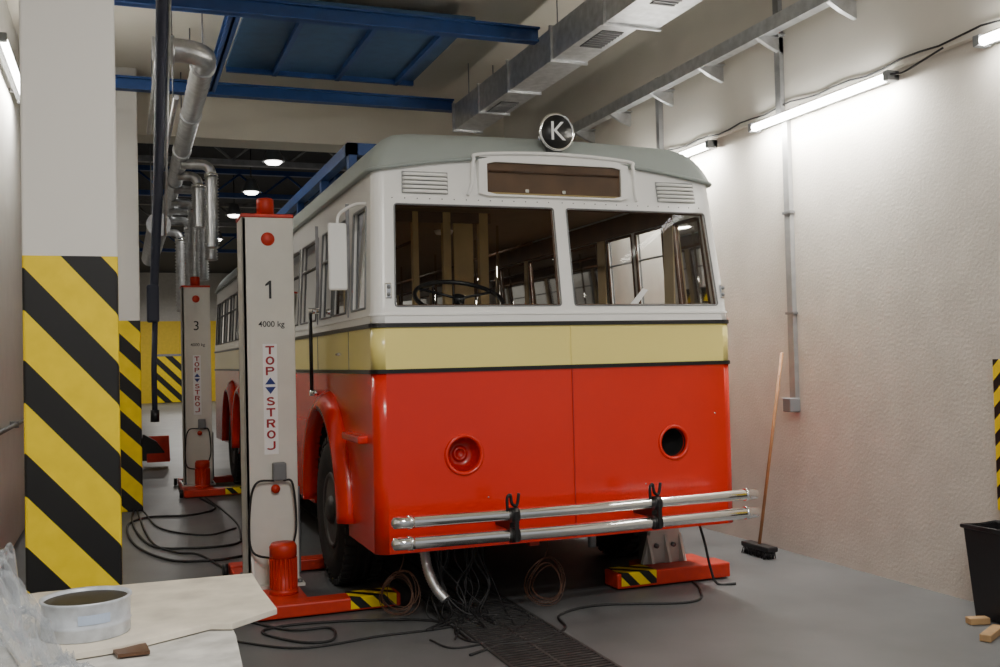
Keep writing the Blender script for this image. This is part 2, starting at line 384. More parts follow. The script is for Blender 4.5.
# wall lamps
def wall_lamp(xw, s, y0, y1, z, label, power=105):
    t = thing('fluorescent_lamp', label, 'lamp', (xw, (y0+y1)/2, z), 'fluorescent wall lamps')
    a, b = sorted((xw + s*.045, xw + s*.09))
    part('housing', M_['greyplastic'], t, box, a, b, y0, y1, z-.02, z+.04, bevel=.006)
    for y in (y0+.3, y1-.34): part('wall_clip', M_['steel'], t, box, min(xw, xw+s*.05), max(xw, xw+s*.05), y, y+.04, z, z+.03)
    part('tube', M_['emit'], t, tube, [(xw+s*.115, y0+.05, z), (xw+s*.115, y1-.05, z)], .03, 10)
    for y in (y0, y1-.05): part('end_cap', M_['greyplastic'], t, box, min(xw+s*.045, xw+s*.145), max(xw+s*.045, xw+s*.145), y, y+.05, z-.03, z+.04, bevel=.006)
    L = bpy.data.lights.new('tube_light', 'AREA'); L.shape = 'RECTANGLE'; L.size = y1-y0-.1; L.size_y = .06; L.energy = power; L.color = (1, .97, .90)
    lo = bpy.data.objects.new('tube_light', L); C.objects.link(lo); lo.parent = t
    lo.location = Vector((xw+s*.16, (y0+y1)/2, z-.035)) - t.location
    d = Vector((-s*.75, 0, -1)).normalized()
    zc = -d; xc = Vector((0, 1, 0)); yc = zc.cross(xc)
    lo.rotation_euler = Matrix((xc, yc, zc)).transposed().to_euler()
wall_lamp(RW, -1, 5.36, 6.98, 3.45, 'bright fluorescent lamp on the right wall above the broom')
wall_lamp(RW, -1, 7.58, 9.2, 3.45, 'fluorescent wall lamp partly hidden behind the bus roof', 85)
wall_lamp(RW, -1, 3.05, 4.64, 3.45, 'fluorescent wall lamp cut off by the right photo edge', 18)
wall_lamp(LW, 1, 8.6, 10.6, 4.2, 'bright fluorescent lamp on the left wall behind the nearest pillar', 60)

# rail along wall
rl = thing('support_rail', 'galvanised bracket rail running along the upper right wall', 'rail', (4.8, 8, 4.1))
bm = BM(); box(bm, 4.66, 4.84, 5.6, 12.4, 4.10, 4.112); box(bm, 4.655, 4.667, 5.6, 12.4, 4.05, 4.16); box(bm, 4.83, 4.842, 5.6, 12.4, 4.11, 4.16)
obj('channel', bm, M_['galv'], rl)
for k in range(8):
    y = 5.75 + k*.85
    bm = BM(); prism(bm, [(4.67, y, 4.10), (4.95, y, 4.10), (4.95, y, 3.97), (4.82, y, 4.02)], (0, .04, 0)); box(bm, 4.66, 4.95, y-.03, y+.07, 4.112, 4.122)
    obj('bracket', bm, M_['galv'], rl)
cn = thing('conduit', 'tall galvanised conduit running down the right wall beside the broom', 'conduit', (4.97, 6.64, 1.18))
part('pipe', M_['cond'], cn, box, 4.958, 4.998, 6.60, 6.67, 1.2, 3.515)
part('upper_pipe', M_['cond'], cn, box, 4.908, 4.948, 6.60, 6.67, 3.50, 4.6)
part('socket_box', M_['greyplastic'], cn, box, 4.9, 4.998, 6.59, 6.69, 1.13, 1.24, bevel=.008)
for z in (1.9, 2.7): part('clip', M_['steel'], cn, box, 4.952, 4.999, 6.585, 6.69, z, z+.02)
o = obj('conduit', box(BM(), 4.90, 4.949, 8.5, 8.56, 3.55, 4.3), M_['cond']); tag(o, 'short galvanised post on the upper wall just behind the bus roof sign', 'conduit')
pts = []
for k in range(60):
    y = 2.6 + k*.17; pts.append((4.93, y, 3.545 + .012*math.sin(k*1.7) + .008*math.sin(k*.6)))
o = obj('power_cable', tube(BM(), pts, .007, 6), M_['cable']); tag(o, 'thin black cable running along the ledge above the wall lamps', 'cable')
o = obj('power_cable', tube(BM(), spline([(4.88, 5.36, 3.46), (4.88, 5.25, 3.44), (4.91, 5.1, 3.48), (4.935, 4.95, 3.52)]), .007, 6), M_['cable']); tag(o, 'short looping cable feeding the near end of the bright wall lamp', 'cable')

lp = thing('wall_pipe', 'thin grey pipe fixed low along the left wall edge', 'pipe', (LW+.05, 9, 1.1))
part('pipe', M_['steel'], lp, tube, [(LW+.05, 7.5, 1.12), (LW+.05, 11.5, 1.12)], .02, 8)
for y in (8.4, 10): part('clip', M_['steel'], lp, box, LW, LW+.075, y, y+.03, 1.09, 1.15)

# floor grating
gr = thing('floor_grating', 'long steel floor grating running under the bus', 'grating', (2.1, 6.5, 0))
part('void_shade', M_['void_shade'], gr, box, 1.88, 2.37, 3.9, 12, .001, .004)  # dark plate lying on the floor, painted as the shaded depth below the bars
bm = BM()
for x in (1.86, 2.36, 2.11): box(bm, x, x+.018, 3.9, 12, .001, .010)
obj('frame', bm, M_['grate'], gr)
bm = BM(); y = 3.92
while y < 12: box(bm, 1.88, 2.37, y, y+.020, .002, .009); y += .042
obj('bars', bm, M_['grate'], gr)

# ================================================================== BUS
BX, W, Y0, DL, r_, v_ = 2.66, 1.255, 5.86, 11.0, .075, .025
a0 = W-r_; a1 = a0 + r_*PI/2; Ls = DL-2*r_-v_; a2 = a1+Ls; a3 = a2+r_*PI/2; a4 = a3+W-r_
ZB, ZL, ZU, ZE = .45, 1.545, 1.82, 2.80
def plan(u):
    if u <= a0: return u, v_*(u/W), 0, -1
    if u <= a1:
        a = (u-a0)/r_; return W-r_+r_*math.sin(a), v_*(a0/W)+(v_*(1-a0/W))*(a/(PI/2)) + r_-r_*math.cos(a), math.sin(a), -math.cos(a)
    if u <= a2: return W, v_+r_+(u-a1), 1, 0
    if u <= a3:
        a = (u-a2)/r_; return W-r_+r_*math.cos(a), DL-r_+r_*math.sin(a), math.cos(a), math.sin(a)
    return W-r_-(u-a3), DL, 0, 1
def bp(u, z, side, off=0):
    x, y, nx, ny = plan(u); e = max(0, z-ZU)
    fade = max(0, 1-y/.9)
    x = x + nx*off; y = y + ny*off
    x *= 1 - e*.055/W; y += e*.15*fade
    return Vector((BX+side*x, Y0+y, z))
def uY(Y): return a1 + (Y-Y0-r_-v_)
def eave(u):
    x = plan(u)[0]
    return ZE + .12*(1-(x/W)**2) if u <= a1 else ZE
bus = thing('trolleybus', 'vintage red, cream and white trolleybus with grey roof, raised on column lifts', 'bus', (BX, Y0+DL/2, 0))
WH = (7.32, 12.75, 14.15)
AR, AH = .64, .76
def zbot(u):
    if a1 < u < a2:
        y = Y0 + v_ + r_ + (u-a1)
        for w in WH:
            d = abs(y-w)/AR
            if d < 1: return max(ZB, .5 + AH*math.sqrt(1-d*d))
    return ZB
arc = [a0 + (a1-a0)*k/8 for k in range(9)]; arc2 = [a2 + (a3-a2)*k/6 for k in range(7)]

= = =

Exercise details ::
Transcribe the opening line of the listing above, please, and every line after it through the line with "wall_lamp(LW, 1, 8.6, 10.6, 4.2, 'bright", word for word, without pictures.

Result below ::
Keep writing the Blender script for this image. This is part 2, starting at line 384. More parts follow. The script is for Blender 4.5.
# wall lamps
def wall_lamp(xw, s, y0, y1, z, label, power=105):
    t = thing('fluorescent_lamp', label, 'lamp', (xw, (y0+y1)/2, z), 'fluorescent wall lamps')
    a, b = sorted((xw + s*.045, xw + s*.09))
    part('housing', M_['greyplastic'], t, box, a, b, y0, y1, z-.02, z+.04, bevel=.006)
    for y in (y0+.3, y1-.34): part('wall_clip', M_['steel'], t, box, min(xw, xw+s*.05), max(xw, xw+s*.05), y, y+.04, z, z+.03)
    part('tube', M_['emit'], t, tube, [(xw+s*.115, y0+.05, z), (xw+s*.115, y1-.05, z)], .03, 10)
    for y in (y0, y1-.05): part('end_cap', M_['greyplastic'], t, box, min(xw+s*.045, xw+s*.145), max(xw+s*.045, xw+s*.145), y, y+.05, z-.03, z+.04, bevel=.006)
    L = bpy.data.lights.new('tube_light', 'AREA'); L.shape = 'RECTANGLE'; L.size = y1-y0-.1; L.size_y = .06; L.energy = power; L.color = (1, .97, .90)
    lo = bpy.data.objects.new('tube_light', L); C.objects.link(lo); lo.parent = t
    lo.location = Vector((xw+s*.16, (y0+y1)/2, z-.035)) - t.location
    d = Vector((-s*.75, 0, -1)).normalized()
    zc = -d; xc = Vector((0, 1, 0)); yc = zc.cross(xc)
    lo.rotation_euler = Matrix((xc, yc, zc)).transposed().to_euler()
wall_lamp(RW, -1, 5.36, 6.98, 3.45, 'bright fluorescent lamp on the right wall above the broom')
wall_lamp(RW, -1, 7.58, 9.2, 3.45, 'fluorescent wall lamp partly hidden behind the bus roof', 85)
wall_lamp(RW, -1, 3.05, 4.64, 3.45, 'fluorescent wall lamp cut off by the right photo edge', 18)
wall_lamp(LW, 1, 8.6, 10.6, 4.2, 'bright fluorescent lamp on the left wall behind the nearest pillar', 60)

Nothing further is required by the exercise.